* _WHAT IS EXPECTED_:
Set down the material exactly as given, please, from its first line through the line that includes "COL = sc.collection".

* _MATERIAL_:
★ ★ ★

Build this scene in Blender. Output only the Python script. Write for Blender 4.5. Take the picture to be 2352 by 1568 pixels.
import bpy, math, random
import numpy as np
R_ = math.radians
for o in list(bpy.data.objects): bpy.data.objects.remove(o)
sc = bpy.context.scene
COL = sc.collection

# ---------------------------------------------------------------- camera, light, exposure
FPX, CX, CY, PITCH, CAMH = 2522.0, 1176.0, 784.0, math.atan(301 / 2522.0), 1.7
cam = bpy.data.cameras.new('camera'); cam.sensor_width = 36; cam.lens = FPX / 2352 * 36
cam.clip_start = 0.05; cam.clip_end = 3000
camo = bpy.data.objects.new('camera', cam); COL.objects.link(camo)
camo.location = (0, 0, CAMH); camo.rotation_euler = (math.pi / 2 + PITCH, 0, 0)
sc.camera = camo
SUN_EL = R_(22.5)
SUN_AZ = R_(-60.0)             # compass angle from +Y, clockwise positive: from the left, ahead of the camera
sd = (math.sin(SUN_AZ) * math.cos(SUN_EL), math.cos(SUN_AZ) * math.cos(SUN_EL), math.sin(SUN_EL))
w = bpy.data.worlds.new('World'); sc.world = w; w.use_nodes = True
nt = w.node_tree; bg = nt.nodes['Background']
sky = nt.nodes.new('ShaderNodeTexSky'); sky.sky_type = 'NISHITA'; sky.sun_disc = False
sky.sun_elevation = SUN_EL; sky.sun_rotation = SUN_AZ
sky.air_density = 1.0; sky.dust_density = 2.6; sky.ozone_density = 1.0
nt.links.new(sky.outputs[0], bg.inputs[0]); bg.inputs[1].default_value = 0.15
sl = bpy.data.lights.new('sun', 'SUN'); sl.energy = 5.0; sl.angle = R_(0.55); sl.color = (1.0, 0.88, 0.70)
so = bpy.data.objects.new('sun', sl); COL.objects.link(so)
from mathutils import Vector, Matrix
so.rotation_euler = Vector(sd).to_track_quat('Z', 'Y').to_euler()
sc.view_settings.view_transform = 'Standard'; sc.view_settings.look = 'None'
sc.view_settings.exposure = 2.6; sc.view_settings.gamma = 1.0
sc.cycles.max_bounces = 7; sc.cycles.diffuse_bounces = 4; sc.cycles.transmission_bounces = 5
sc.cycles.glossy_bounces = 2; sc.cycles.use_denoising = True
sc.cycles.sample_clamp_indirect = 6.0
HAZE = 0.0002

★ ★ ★

* _EXPECTED ANSWER_:
Build this scene in Blender. Output only the Python script. Write for Blender 4.5. Take the picture to be 2352 by 1568 pixels.
import bpy, math, random
import numpy as np
R_ = math.radians
for o in list(bpy.data.objects): bpy.data.objects.remove(o)
sc = bpy.context.scene
COL = sc.collection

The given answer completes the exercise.